If I use an "until 10" command it will run until I enter a char and then break. But it breaks at a weird address and seems to not know where it is. The "info source" command states that my test.cpp source is loaded but the debugger appears not to know where it has stopped. It cannot see local vars. and eg. I get this response to a step:

(gdb) step
Cannot find bounds of current function

Any ideas? I thought maybe there was differences in library versions linked against but ldd shows same version, though at different paths. The systems are slightly different Ubuntu versions lucid vs. maverick.

I can't really continue in setting up for a more complex situation until I van get basic break functionality in this simple case.

(yes, program is compiled with -g debug symbols on host)

dwhitney67
April 26th, 2011, 12:07 PM
The steps involved are:

On remote server (guest):


gdbserver addr:port ./app


On local server (host):


gdb ./app

gdb> target remote addr:port

gdb> break main

gdb> continue

gdb> next

...

Happy debugging!


P.S. It should be noted that when you attach to the debugged process on the remote server, the process is suspended; hence the need to issue the command "continue".

BkkBonanza
April 26th, 2011, 03:13 PM
Yes, I'm doing all that.
But the problem is that any breakpoint is never stopped at. It is just ignored.

I can debug fine on either system alone but only have this issue when using "remote" to debug one from the other. I suspect it's shared libraries not matching but I'm unsure about that and was hoping maybe someone had seen this before.

dwhitney67
April 27th, 2011, 01:57 AM
Please provide an example of the "simple" program you are attempting to debug. From the description offered earlier, it seems that it would be something along the lines of:


...

for (int i = 0; i < 10; ++i)
{
char ch;

std::cout << "Enter a char: ";
std::cin >> ch;
}

...

BkkBonanza
April 27th, 2011, 07:10 AM
Even simpler. It's not the program that is a problem as I get the same results with real programs I have and that's why I made a simplest case to test.
eg.


#include <iostream>
using namespace std;
int main()
{
char ch;
while(ch != 'x') {
cout << "Test Running" << endl;
cin >> ch;
}
}

dwhitney67
April 27th, 2011, 09:56 AM
If you set the breakpoint in the middle of the while-loop, there's always the possibility it is never reached, because the condition fails.

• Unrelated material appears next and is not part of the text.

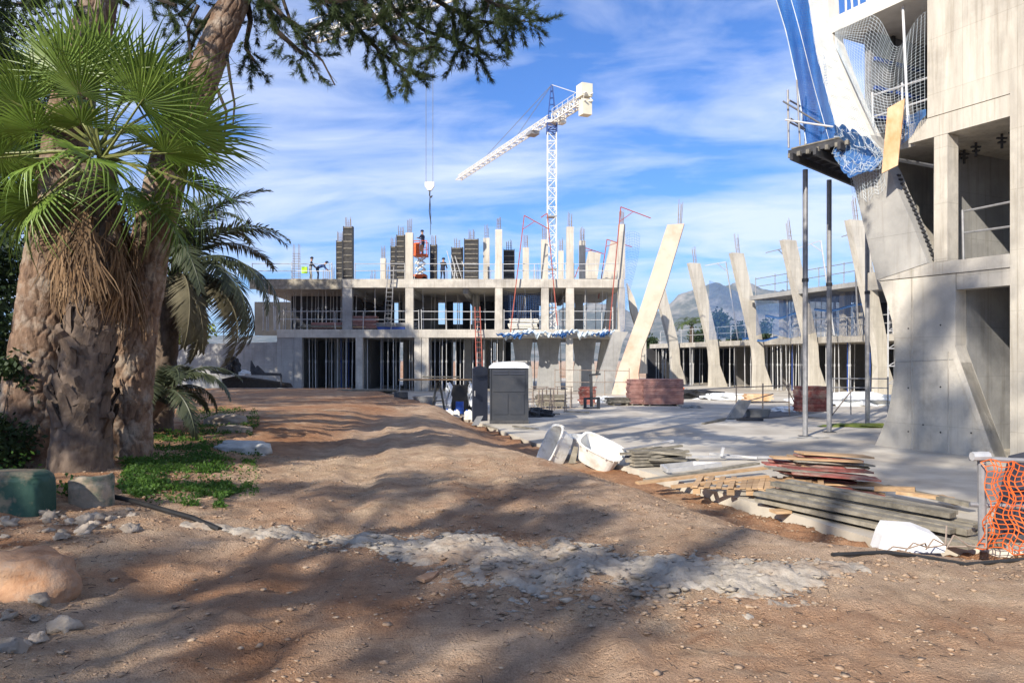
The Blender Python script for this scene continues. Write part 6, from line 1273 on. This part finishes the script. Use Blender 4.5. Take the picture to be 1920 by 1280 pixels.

Either initialize the variable 'ch' (to a value other than x), or use a do-while construct.

Also please confirm that you are not optimizing the code when you compile it.

BkkBonanza
April 27th, 2011, 10:16 AM
I just wrote this quickly on screen here as an example. I can assure you it's not failing due to init. I run the loop over and over, entering keystrokes, with a breakpoint in the middle and it never breaks. You can stop trying to show how I'm using it wrong. I've used these tools quite extensively on a single system (without remote) for years. Many years.

As stated it will break fine when debugging on the local system - on either local system, but not when using "target remote" mode. Using "until" it breaks into library code somewhere without any reference how to get back to my code. With "break" it sets the breakpoint but never stops at it. I'm expecting there is some sync problem between libraries on each system. I was hoping someone with specific knowledge of how that works could help out.

Definitely compiling without optimization. Have tried both -g and -gstabs with same results. I've even compiled with debugging on the remote even though it should work fine without symbols.

The code above is an example of a simple test case. I'm actually debugging a multi-threaded fast-cgi cpp web back end application. I can debug it fine on the server by attaching to it after it's started by the process manager. However, I could never get it to break when using the remote feature. I stepped back and reduced it to a simple test to figure out what as happening.